## Given material
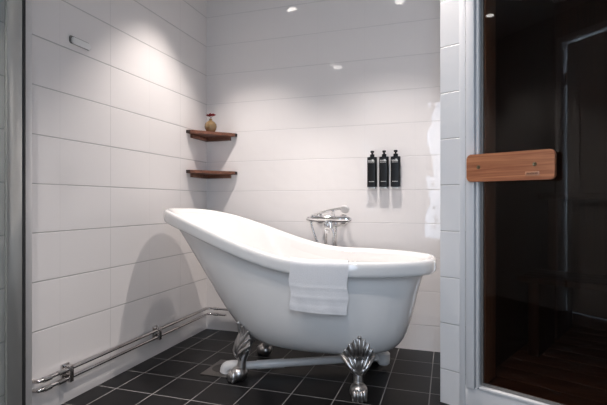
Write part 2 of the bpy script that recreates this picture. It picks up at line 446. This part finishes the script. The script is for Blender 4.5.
# ------------------------------------------------------------------ dispensers on the back wall
def dispenser():
    t = thing('soap_dispenser', '', 'dispenser', (0, BY, .966), 0, 'black pump dispensers on the back wall')
    b = bmesh.new()
    w = .0275
    prism(b, [(x, y - .034) for x, y in round_rect(-w, w, -.026, .026, .012, 5)], 0, .178, .004, 2)
    bt = obj('bottle', b, black_bottle, t)
    b = bmesh.new()
    y = -.0605; small = bmesh.new()
    for k, (x0, x1, z0, z1) in enumerate(((-.020, -.017, .150, .160), (-.015, -.012, .150, .158), (-.010, -.007, .150, .160), (-.005, -.001, .150, .158), (.001, .012, .150, .163), (.012, .016, .150, .156),
                             (-.020, -.014, .143, .1455), (-.012, -.005, .143, .1455), (-.003, .004, .143, .1455), (.006, .015, .143, .1455),
                             (-.016, -.010, .029, .033), (-.008, -.001, .029, .0325), (.001, .007, .029, .033), (.009, .015, .029, .0325))):
        box(b if z0 > .1 else small, x0, x1, y, y + .0007, z0, z1)
    obj('logo_print', b, print_white, bt, smooth=False); obj('small_print', small, print_white, bt, smooth=False)
    b = bmesh.new(); T = Matrix.Translation((0, -.034, .178))
    lathe(b, [(0, 0), (.0135, 0), (.0135, .016), (.011, .018), (.005, .018), (.005, .027), (.011, .028), (.011, .037), (.009, .039), (0, .039)], 18, T)
    box(b, -.004, .004, -.062, -.034, .206, .213, .002)
    obj('pump', b, black_bottle, t)
    b = bmesh.new(); box(b, -.020, .020, -.056, .001, -.012, -.001, .003); box(b, -.012, .012, -.009, 0, -.012, .12, .002)
    obj('wall_bracket', b, clear_plastic, t)
    return t
d0 = dispenser()
xs = (-.437, -.366, -.298)
labs = ('leftmost black pump dispenser of three on the back wall', 'middle black pump dispenser of three on the back wall', 'rightmost black pump dispenser of three on the back wall')
def dup(root):
    r = root.copy(); C.objects.link(r)
    for ch in list(root.children):
        c = ch.copy(); C.objects.link(c); c.parent = r
        for g in ch.children:
            e = g.copy(); C.objects.link(e); e.parent = c
    return r
ds = [d0, dup(d0), dup(d0)]
for o, x, l in zip(ds, xs, labs): o.location.x = x; o['label'] = l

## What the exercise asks
Copy all the data exactly as written, but skip any picture.

## Reply to the task
Write part 2 of the bpy script that recreates this picture. It picks up at line 446. This part finishes the script. The script is for Blender 4.5.
# ------------------------------------------------------------------ dispensers on the back wall
def dispenser():
    t = thing('soap_dispenser', '', 'dispenser', (0, BY, .966), 0, 'black pump dispensers on the back wall')
    b = bmesh.new()
    w = .0275
    prism(b, [(x, y - .034) for x, y in round_rect(-w, w, -.026, .026, .012, 5)], 0, .178, .004, 2)
    bt = obj('bottle', b, black_bottle, t)
    b = bmesh.new()
    y = -.0605; small = bmesh.new()
    for k, (x0, x1, z0, z1) in enumerate(((-.020, -.017, .150, .160), (-.015, -.012, .150, .158), (-.010, -.007, .150, .160), (-.005, -.001, .150, .158), (.001, .012, .150, .163), (.012, .016, .150, .156),
                             (-.020, -.014, .143, .1455), (-.012, -.005, .143, .1455), (-.003, .004, .143, .1455), (.006, .015, .143, .1455),
                             (-.016, -.010, .029, .033), (-.008, -.001, .029, .0325), (.001, .007, .029, .033), (.009, .015, .029, .0325))):
        box(b if z0 > .1 else small, x0, x1, y, y + .0007, z0, z1)
    obj('logo_print', b, print_white, bt, smooth=False); obj('small_print', small, print_white, bt, smooth=False)
    b = bmesh.new(); T = Matrix.Translation((0, -.034, .178))
    lathe(b, [(0, 0), (.0135, 0), (.0135, .016), (.011, .018), (.005, .018), (.005, .027), (.011, .028), (.011, .037), (.009, .039), (0, .039)], 18, T)
    box(b, -.004, .004, -.062, -.034, .206, .213, .002)
    obj('pump', b, black_bottle, t)
    b = bmesh.new(); box(b, -.020, .020, -.056, .001, -.012, -.001, .003); box(b, -.012, .012, -.009, 0, -.012, .12, .002)
    obj('wall_bracket', b, clear_plastic, t)
    return t
d0 = dispenser()
xs = (-.437, -.366, -.298)
labs = ('leftmost black pump dispenser of three on the back wall', 'middle black pump dispenser of three on the back wall', 'rightmost black pump dispenser of three on the back wall')
def dup(root):
    r = root.copy(); C.objects.link(r)
    for ch in list(root.children):
        c = ch.copy(); C.objects.link(c); c.parent = r
        for g in ch.children:
            e = g.copy(); C.objects.link(e); e.parent = c
    return r
ds = [d0, dup(d0), dup(d0)]
for o, x, l in zip(ds, xs, labs): o.location.x = x; o['label'] = l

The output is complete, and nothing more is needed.